Punch Radius: The radius of the punch nose also plays a role. A smaller punch radius will create a tighter bend and typically require more tonnage than a larger radius. This calculator simplifies this by not explicitly including it.
How this calculator works:
This calculator uses a common empirical formula to estimate the required tonnage. The formula is a simplification and should be used as a guideline. It calculates the force required based on the material's tensile strength, its thickness squared, and the length of the flange being bent, divided by the die width and a factor (8 in this case) that accounts for bending mechanics and material behavior. The result is then converted from kilonewtons (kN) to the more commonly used unit of US tons.
Important Considerations:
Safety Factor: Always add a safety margin (typically 10-20%) to the calculated tonnage to account for variations in material, machine wear, and operational conditions.
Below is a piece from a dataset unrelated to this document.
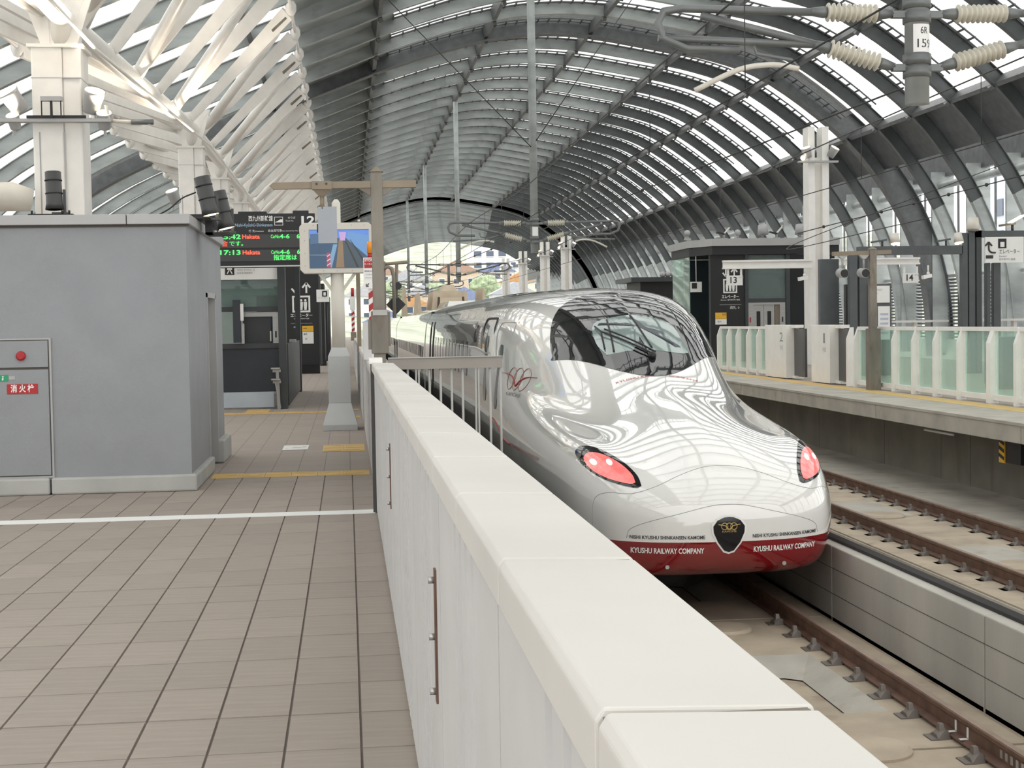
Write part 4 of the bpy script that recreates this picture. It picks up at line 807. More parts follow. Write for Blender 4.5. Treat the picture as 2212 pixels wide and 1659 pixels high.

Die Type and V-Die Ratio: The ratio of die width to material thickness (V-Die Ratio) is critical. Industry standards exist for optimal ratios, which affect tonnage and bend quality.
Machine Limitations: Ensure your press brake has sufficient tonnage capacity for the calculated requirement, including any safety margin.
Tooling: The type and condition of tooling (punch and die) will affect the actual tonnage needed and the quality of the bend.
For critical applications, consult with your tooling supplier or a press brake manufacturer for precise tonnage calculations.